Work to be completed → Determine the number of lines in these entries that hold the word "pixels". Give the number and nothing more.

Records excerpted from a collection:

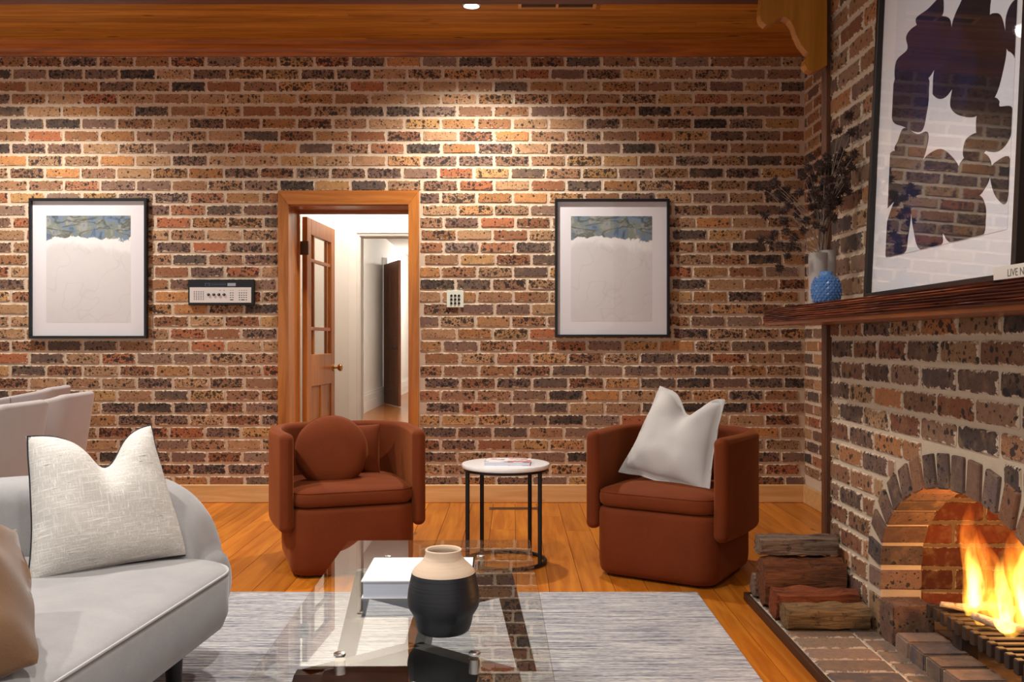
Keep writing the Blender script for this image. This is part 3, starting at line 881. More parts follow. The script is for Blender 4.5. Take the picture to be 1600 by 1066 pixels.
def flame_mat(name, stops, strength):
    m = bpy.data.materials.new(name); m.use_nodes = True
    nt = m.node_tree; nt.nodes.clear()
    q = Mat.__new__(Mat); q.m = m; q.nt = nt
    out = q.n('OutputMaterial')
    gn = q.gen(); z = q.n('SeparateXYZ', {0: gn}).outputs[2]
    col = q.ramp(z, stops)
    p = q.n('TexCoord').outputs['Object']
    nz = q.noise(q.vscale(p, (28, 28, 9)), 1.0, 2, .5)
    st = q.math('MULTIPLY', q.step(nz, .28, .66), strength)
    st = q.math('MULTIPLY', st, q.math('SUBTRACT', 1.15, z))
    em = q.n('Emission', {0: col, 1: st}).outputs[0]
    nt.links.new(em, out.inputs['Volume'])
    return m
M_FLO = flame_mat('flame_outer', [(0, (1, .50, .06, 1)), (.35, (1, .34, .03, 1)), (1, (1, .12, .01, 1))], 42)
M_FLI = flame_mat('flame_inner', [(0, (1, .62, .16, 1)), (.5, (1, .62, .12, 1)), (1, (1, .40, .04, 1))], 110)
fire = empty('fire', (1.6, 2.85, FZ), label='orange and yellow flames rising from the grate', cat='fire')
def tongue(x, y, z0, h, w, lean, seed, mat, name):
    r = random.Random(seed); rings = []
    ph = r.uniform(0, 6)
    for i in range(17):
        t = i / 16
        rad = w * (t + .02) ** .45 * (1 - t) ** .85 * 1.7 + .0015
        cx = lean[0] * t * h + .22 * w * math.sin(ph + t * 6) * t * 2; cy = lean[1] * t * h + .2 * w * math.cos(ph * 1.3 + t * 5) * t * 2
        rings.append([(x + cx + rad * math.cos(a) * (1 + .18 * math.sin(3 * a + 5 * t + ph)), y + cy + rad * .7 * math.sin(a), z0 + t * h) for a in [2 * PI * k / 14 for k in range(14)]])
    MB().rings(rings).build(name, mat, fire)
for a in ((-.06, .22, .0, .40, .050, (.02, 0), 1), (.0, .20, .0, .30, .055, (-.05, 0), 2), (.05, .12, .0, .27, .045, (-.12, 0), 21), (.06, .08, .0, .38, .075, (-.02, .05), 3), (.12, .0, 0, .34, .08, (.05, 0), 4), (-.03, .08, .0, .24, .05, (.05, 0), 5), (.15, .14, 0, .32, .07, (0, 0), 6), (.08, -.12, 0, .30, .075, (.05, 0), 7), (-.08, .12, 0, .11, .03, (.1, 0), 12), (-.05, .0, 0, .12, .04, (.1, 0), 13), (.02, -.25, 0, .26, .06, (.1, 0), 14)):
    tongue(*a, M_FLO, 'flame')
for a in ((-.055, .215, .03, .24, .036, (.02, 0), 1), (.0, .12, .0, .24, .03, (-.05, 0), 8), (.055, .07, .02, .30, .045, (-.03, .05), 9), (.10, .0, .0, .25, .05, (.05, 0), 10), (-.04, .04, .0, .09, .04, (.1, 0), 11), (.07, -.12, 0, .2, .05, (.05, 0), 15)):
    tongue(*a, M_FLI, 'flame_core')
l = bpy.data.lights.new('fire_light', 'POINT'); l.energy = 9; l.color = (1, .5, .18); l.shadow_soft_size = .09
o = bpy.data.objects.new('fire_light', l); COL.objects.link(o); o.parent = fire; o.location = (.05, .05, .22)

# ------------------------------------------------------------------ firewood
def log(name, x0, x1, y, z, ry, rz, mat, label, seed, yaw=0, roll=0, squish=.35):
    r = random.Random(seed)
    c0 = Vector(((x0 + x1) / 2, y, z)); L = x1 - x0
    shape = []
    n = 18
    ph = r.uniform(0, 6)
    for i in range(n):
        a = 2 * PI * i / n
        k = 1 / max(abs(math.cos(a)), abs(math.sin(a))) ** (1 - squish)
        shape.append((ry * math.cos(a) * k * (1 + r.uniform(-.06, .06)), rz * math.sin(a) * k * (1 + r.uniform(-.06, .06))))
    rings = []
    for j in range(15):
        t = j / 14
        rings.append([((t - .5) * L, p[0] * (1 + .12 * mnoise.noise(Vector((t * 4, i * .8, seed)))), rz + min(max(p[1] * (1 + .26 * mnoise.noise(Vector((t * 4, i * .8, seed + 9)))), -rz), 2 * rz)) for i, p in enumerate(shape)])
    for ring in (0, -1):
        rings[ring] = [(p[0] + r.uniform(-.006, .006), p[1], p[2]) for p in rings[ring]]
    o = MB().rings(rings).build(name, mat, angle=35)
    o.location = (c0.x, c0.y, z); o.rotation_euler = (roll, 0, yaw)
    return tag(o, label, 'log', 'firewood stacked on the hearth')
log('firewood_log', 1.030, 1.34, 3.47, HZ + .003, .055, .045, M_LOGTAN, 'tan split log at the front bottom of the firewood pile', 1)
log('firewood_log', 1.025, 1.35, 3.60, HZ + .003, .06, .055, M_LOGRED, 'reddish split log second from the front of the firewood pile', 2, yaw=-.03)
log('firewood_log', 1.025, 1.35, 3.76, HZ + .003, .075, .098, M_LOG, 'thickest brown split log in the middle of the firewood pile', 3, yaw=-.04, squish=.5)
log('firewood_log', 1.02, 1.335, 3.80, HZ + .207, .06, .038, M_LOGBARK, 'weathered grey-brown log lying on top of the firewood pile', 4)
log('firewood_log', .995 + .03, 1.34, 3.895, HZ + .003, .045, .048, M_LOGBARK, 'small grey log end at the back left of the firewood pile', 5)

# ------------------------------------------------------------------ mantel shelf
MX = 1.10; MZ1 = EYE + .126 * MX; MZ0 = EYE + .0735 * MX
bm_ = MB()
rr = []
ny = 120; y0m, y1m = .6, 4.02
nz = 26
front = []
r = random.Random(4)
for j in range(ny + 1):
    yv = y0m + (y1m - y0m) * j / ny
    ring = []
    for i in range(nz + 1):
        t = i / nz
        z = MZ0 + (MZ1 - MZ0) * t
        wob = .35 * mnoise.noise(Vector((yv * 3.0, 0, 0))) + .25 * mnoise.noise(Vector((yv * 8, 3, 0)))
        dx = .0045 * math.cos((t * 7.5 + wob) * 2 * PI) + .003 * mnoise.noise(Vector((yv * 9, z * 160, 1)))
        ring.append((MX + .006 + dx, yv, z))
    ring.append((CH_X - .001, yv, MZ1)); ring.append((CH_X - .001, yv, MZ0))
    rr.append(ring)
bm_.rings(rr)
mantel = bm_.build('mantel_shelf', M_MANTEL, angle=60)
tag(mantel, 'thick grooved red-brown timber mantel shelf on the chimney breast', 'mantel')
MB().box((MX + .02, y0m, MZ0 - .012), (CH_X - .001, y1m - .01, MZ0 + .001)).build('underside_board', wood_mat('mantel_under', '#a8571c', '#7d3c10', 'y', .3), mantel, smooth=False)

# ------------------------------------------------------------------ pictures
def picture(name, x0, y0, x1, y1, label):
    a, b = at(x0, y1, BACK - .03), at(x1, y0, BACK - .03)
    W, H = b.x - a.x, b.z - a.z
    t = empty(name, ((a.x + b.x) / 2, BACK - .008, a.z), label=label, cat='picture', group='watercolour pictures on the brick wall')
    T = .036; fw = .018
    for nm, bx in (('frame_rail', ((-W / 2, -T, 0), (W / 2, 0, fw))), ('frame_rail', ((-W / 2, -T, H - fw), (W / 2, 0, H))), ('frame_rail', ((-W / 2, -T, fw), (-W / 2 + fw, 0, H - fw))), ('frame_rail', ((W / 2 - fw, -T, fw), (W / 2, 0, H - fw)))):
        MB().box(bx[0], bx[1], bev=.0015).build(nm, M_FRAME, t, smooth=False)
    MB().box((-W / 2 + fw, -.012, fw), (W / 2 - fw, -.002, H - fw)).build('mat_board', M_MATB, t, smooth=False)
    s = 228.0
    MB().box((-W / 2 + .112, -.0125, .112 - .002), (W / 2 - .118, -.011, H - .118)).build('print', M_WATER, t, smooth=False)
    MB().box((-W / 2 + fw, -.026, fw), (W / 2 - fw, -.024, H - fw)).build('glass_pane', M_PGLASS, t, smooth=False)
    return t
picture('framed_picture', 46, 310, 230, 529, 'black framed watercolour print left of the doorway beside the intercom')
picture('framed_picture', 867, 311, 1046, 527, 'black framed watercolour print right of the doorway above the white-cushioned armchair')

# large art print leaning on the mantel
AH, AW = 1.30, 1.05
ay0, ay1 = 2.27, 3.325
lean = R(2.6)
art = empty('large_artwork', (1.260, (ay0 + ay1) / 2, MZ1 + .003), label='large framed navy abstract brush-shape print leaning on the mantel', cat='picture')
# local frame: x to the right seen from the room (= -Y), y into the wall (= +X), z up
AM = Matrix.Translation(art.location) @ Matrix.Rotation(R(-1.5), 4, 'Z') @ Matrix.Rotation(lean, 4, 'Y') @ Matrix.Rotation(-PI / 2, 4, 'Z')
art.matrix_world = AM
hw = AW / 2; T = .035; fw = .022
for bx in (((-hw, 0, 0), (hw, T, fw + .008)), ((-hw, 0, AH - fw), (hw, T, AH)), ((-hw, 0, fw), (-hw + fw, T, AH - fw)), ((hw - fw, 0, fw), (hw, T, AH - fw))):
    MB().box(bx[0], bx[1], bev=.0015).build('frame_rail', M_FRAMEB, art, smooth=False)
MB().box((-hw + fw, .022, fw), (hw - fw, .032, AH - fw)).build('mat_board', M_MATB, art, smooth=False)
AMi = AM.inverted()
def artpt(px, py, yl):
    """photo point -> local x,z on the print plane y = yl"""
    o_ = AMi @ Vector((0, 0, EYE)); d_ = AMi.to_3x3() @ Vector(((px - 800) / F, 1, -(py - 533) / F))
    t_ = (yl - o_.y) / d_.y
    q = o_ + d_ * t_
    return (q.x, q.z)
pl = artpt(1384, 402, .021); pr = artpt(1574, 356, .021)
pr_x = min(pr[0], hw - fw - .04); pz0 = (pl[1] + artpt(1540, 368, .021)[1]) / 2
prn = MB().box((pl[0], .0205, pz0), (pr_x, .0225, AH - .16)).build('print', M_PAPER, art, smooth=False)
blobs = [
 [(160, 75), (210, 35), (262, -15), (272, 20), (260, 70), (180, 110)],
 [(125, 200), (120, 150), (150, 110), (230, 70), (285, 68), (302, 95), (295, 140), (240, 270), (200, 325), (130, 340), (78, 330), (80, 248)],
 [(75, 320), (200, 310), (212, 370), (205, 450), (180, 535), (110, 515), (62, 480)],
 [(240, 260), (228, 365), (234, 390), (262, 402), (295, 378), (330, 300), (300, 130)],
 [(296, 140), (312, 80), (335, 25), (365, -15), (455, -15), (460, 40), (440, 250), (330, 330), (240, 280)],
 [(450, 78), (482, 53), (510, 75), (528, 180), (515, 280), (480, 395), (410, 470), (340, 470), (303, 440), (303, 390), (330, 300), (420, 200)],
 [(524, 100), (530, 55), (548, 15), (575, -10), (590, -10), (578, 215), (545, 212), (528, 190)],
 [(405, 490), (425, 445), (475, 398), (498, 410), (500, 432), (545, 432), (553, 470), (545, 550), (510, 605), (465, 618), (415, 590)],
 [(355, 640), (355, 590), (370, 560), (405, 540), (440, 545), (450, 600), (400, 650)],
 [(75, 612), (88, 570), (112, 520), (165, 545), (205, 535), (208, 578), (182, 655), (130, 645)],
 [(48, 640), (100, 610), (160, 610), (190, 650), (180, 760), (130, 820), (75, 818), (32, 840)],
 [(75, 815), (130, 790), (140, 860), (128, 960), (112, 1028), (38, 1045), (30, 960)],
 [(140, 830), (150, 740), (190, 650), (230, 615), (266, 606), (300, 630), (332, 675), (345, 760), (300, 900), (270, 940), (262, 995), (178, 1015), (150, 930)],
 [(330, 690), (370, 630), (435, 622), (465, 660), (460, 720), (440, 765), (405, 800), (330, 790)],
 [(262, 900), (310, 785), (410, 790), (440, 830), (443, 890), (425, 962), (310, 988), (270, 945)],
 [(463, 690), (490, 655), (543, 645), (530, 817), (495, 812), (470, 760)]]
def smooth_poly(pts, n=5):
    out = []
    m_ = len(pts)
    for i in range(m_):
        p0, p1, p2, p3 = pts[i - 1], pts[i], pts[(i + 1) % m_], pts[(i + 2) % m_]
        for k in range(n):
            t = k / n
            out.append(tuple(.5 * (2 * p1[c] + (p2[c] - p0[c]) * t + (2 * p0[c] - 5 * p1[c] + 4 * p2[c] - p3[c]) * t * t + (3 * p1[c] - p0[c] - 3 * p2[c] + p3[c]) * t ** 3) for c in (0, 1)))
    return out
ink = MB()
for i, b in enumerate(blobs):
    pts = [artpt(1370 + x / 2.6, y / 2.6, .0205) for x, y in smooth_poly(b)]
    pts = [(min(max(x, pl[0] + .001), pr_x - .001), max(z, pz0 + .001)) for x, z in pts]
    ink.prism(pts, .0195 - i * .00006, .0205, axis='y')
ink.build('ink_shapes', M_INK, prn, smooth=False)
MB().box((-hw + fw, .010, fw), (hw - fw, .012, AH - fw)).build('glass_pane', M_AGLASS, art, smooth=False)

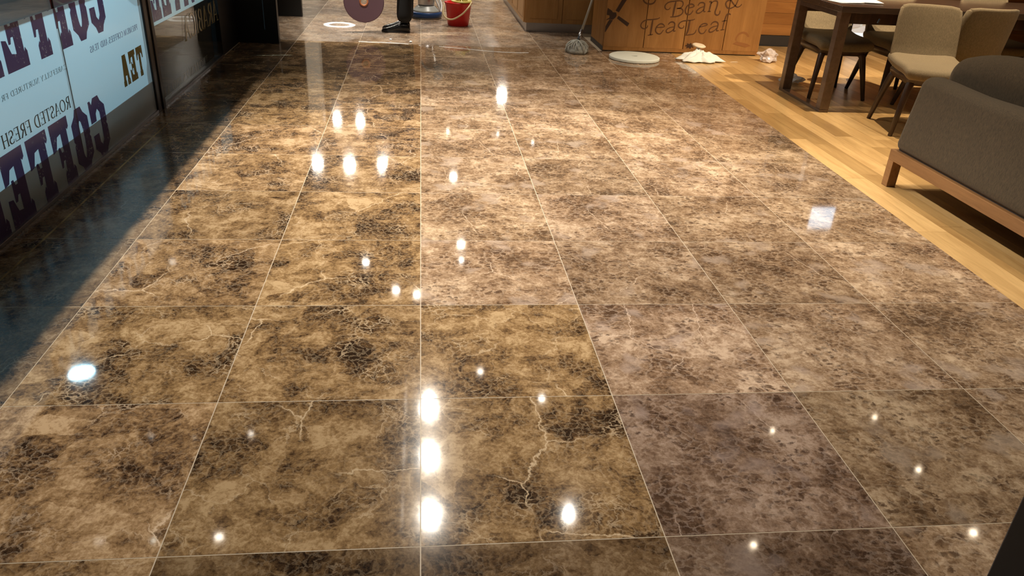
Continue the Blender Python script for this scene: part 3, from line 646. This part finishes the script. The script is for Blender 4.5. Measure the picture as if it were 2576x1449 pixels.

Result of this task → 2